Roll-out of MPD body cameras delayed - WMC Action News 5 - Memphis, Tennessee

Roll-out of MPD body cameras delayed

MPD's body cameras, which are similar to those used by LAPD, are delayed rolling out. (Source: WMC Action News 5) MPD's body cameras, which are similar to those used by LAPD, are delayed rolling out. (Source: WMC Action News 5)

The body cameras Memphis Police Department planned to roll out on Tuesday are still not in service.

MPD cites issues with the contract beyond its control as the reason the cameras are not yet being used.

"Once all issues have been resolved, notification will be given when our department begins utilizing this technology," MPD Sergeant Alyssa Macon-Moore said.

The city has been beta testing the cameras for several months.

Wednesday, August 26, more than 2,100 body cameras were supposed to be delivered, along with 900 in-vehicle video cameras and 900 automated GPS vehicle locators.

“It's important so that people can see what officers deal with on a day to day basis," Memphis Police Association Vice President Essica Littlejohn said.

Littlejohn said body cameras and dash cameras for police will not only protect officers but also citizens.

“I want people to know that the officers of the police department have nothing to hide.
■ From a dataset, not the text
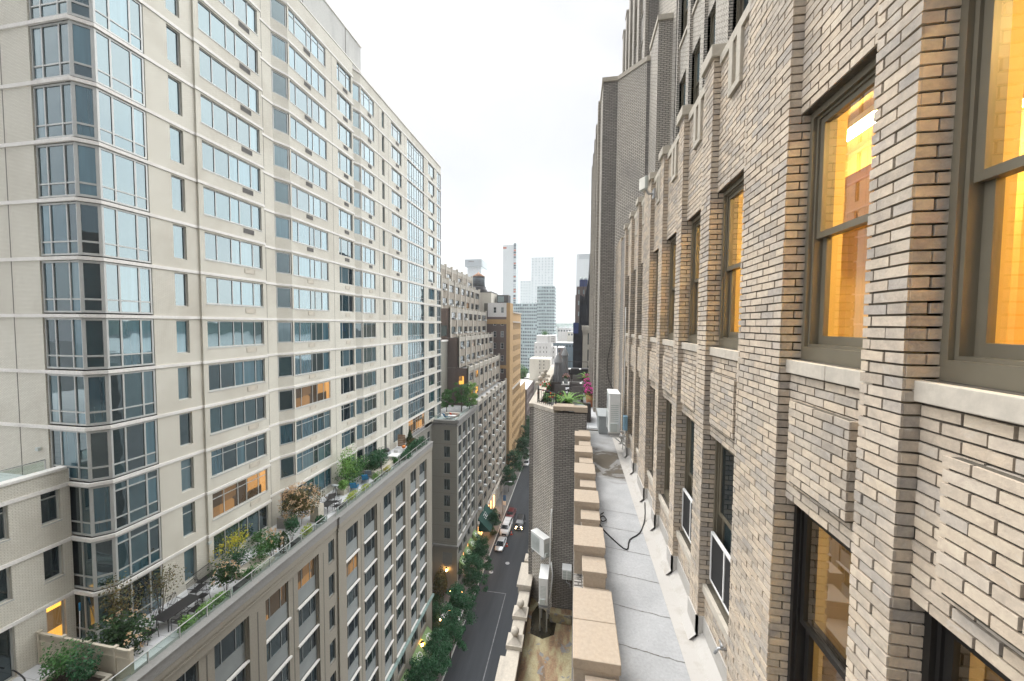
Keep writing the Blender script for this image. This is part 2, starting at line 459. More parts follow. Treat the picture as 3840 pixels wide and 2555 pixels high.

I think the citizens may not be ready for what these cameras are going to show," Littlejohn said.

Littlejohn said there are other things that are up for discussion as well, like when the cameras need to be turned off.

“We just want to make sure the officers are protected with a good solid policy," Littlejohn said.

“People are being unfair with them. They have a hard job and a hard task we need to just agree with the officer and submit to their authority," Daniel Ranken said.

Many residents said after cases like the death of Darrius Stewart they are worried that police will hesitate, something Littlejohn said is true.

“A worst case scenario that could cost an officer his life is hesitation and worrying what people will say or how they view it," Littlejohn said.

Citizens Law Enforcement Review Board Chairman Reverend Ralph White believes that when the cameras finally do roll out, it will help the review board make sound decisions. He also expects it to relieve community tensions and help law enforcement officers.